New York’s Supreme Court Appellate Division, Second Judicial Department ruled on May 30 that the family of Riven Flamenbaum, a Holocaust survivor who inexplicably left Germany after the War with an invaluable gold tablet about the size of a Post-It Note, must return the object to the Vorderasiatisches Museum in Berlin. The holding reverses a prior decision made by the Nassau County Surrogate Court, which ruled in 2010 that the Museum had taken too long to claim the ancient artifact.
According to the Appellate Court’s opinion, a German team of archaeologists excavated the tablet prior to World War I in what is now northern Iraq. The tablet describes the construction of the Ishtar Temple and dates to the reign of King Tukulti-Ninurta I of Assyria (1243-1207 BCE). The Museum received the tablet in 1926, displayed it beginning in 1934, then placed it in storage in 1939 for protection from the War. Around the end of the war in 1945, the tablet was discovered to be missing. The Museum had no knowledge of its whereabouts until 2003, when Riven Flamenbaum’s son Israel Flamenbaum filed objections to the estate’s accounting and informed the Museum about the tablet.

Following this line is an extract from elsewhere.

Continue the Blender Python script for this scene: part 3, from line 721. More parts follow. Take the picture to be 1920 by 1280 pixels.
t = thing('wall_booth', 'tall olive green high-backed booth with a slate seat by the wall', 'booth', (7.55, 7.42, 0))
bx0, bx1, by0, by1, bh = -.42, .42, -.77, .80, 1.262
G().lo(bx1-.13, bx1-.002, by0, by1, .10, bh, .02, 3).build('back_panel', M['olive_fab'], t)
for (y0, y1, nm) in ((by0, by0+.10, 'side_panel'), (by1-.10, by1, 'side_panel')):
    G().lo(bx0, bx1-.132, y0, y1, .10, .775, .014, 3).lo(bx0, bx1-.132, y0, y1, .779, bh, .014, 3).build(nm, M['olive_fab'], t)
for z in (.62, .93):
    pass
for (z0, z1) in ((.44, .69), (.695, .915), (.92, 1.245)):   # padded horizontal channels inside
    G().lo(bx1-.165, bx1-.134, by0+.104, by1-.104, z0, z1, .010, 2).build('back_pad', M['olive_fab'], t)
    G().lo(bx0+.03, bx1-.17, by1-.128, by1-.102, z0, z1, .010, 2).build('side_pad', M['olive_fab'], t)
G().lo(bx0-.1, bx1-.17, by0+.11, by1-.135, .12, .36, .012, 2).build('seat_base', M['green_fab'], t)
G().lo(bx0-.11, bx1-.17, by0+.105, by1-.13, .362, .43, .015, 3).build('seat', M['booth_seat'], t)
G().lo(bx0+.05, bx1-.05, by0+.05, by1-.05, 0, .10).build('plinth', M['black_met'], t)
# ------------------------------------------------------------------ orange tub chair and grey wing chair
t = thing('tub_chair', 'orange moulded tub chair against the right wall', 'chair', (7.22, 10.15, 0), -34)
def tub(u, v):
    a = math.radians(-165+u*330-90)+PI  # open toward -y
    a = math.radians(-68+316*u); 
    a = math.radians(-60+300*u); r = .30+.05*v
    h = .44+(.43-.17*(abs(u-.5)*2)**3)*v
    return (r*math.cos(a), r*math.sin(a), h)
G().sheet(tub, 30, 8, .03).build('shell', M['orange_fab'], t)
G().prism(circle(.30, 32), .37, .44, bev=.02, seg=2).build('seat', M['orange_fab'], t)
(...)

The Surrogate Court rejected the Museum’s efforts to recover it, finding that the Museum’s claim was barred by the doctrine of laches.
The Appellate Court reversed, reminding the executor that to establish laches, “she must demonstrate that the museum failed to exercise reasonable diligence to locate the tablet and that such failure prejudiced the estate.” The Court held that the executor demonstrated neither element, and directed that the tablet be returned to the Museum.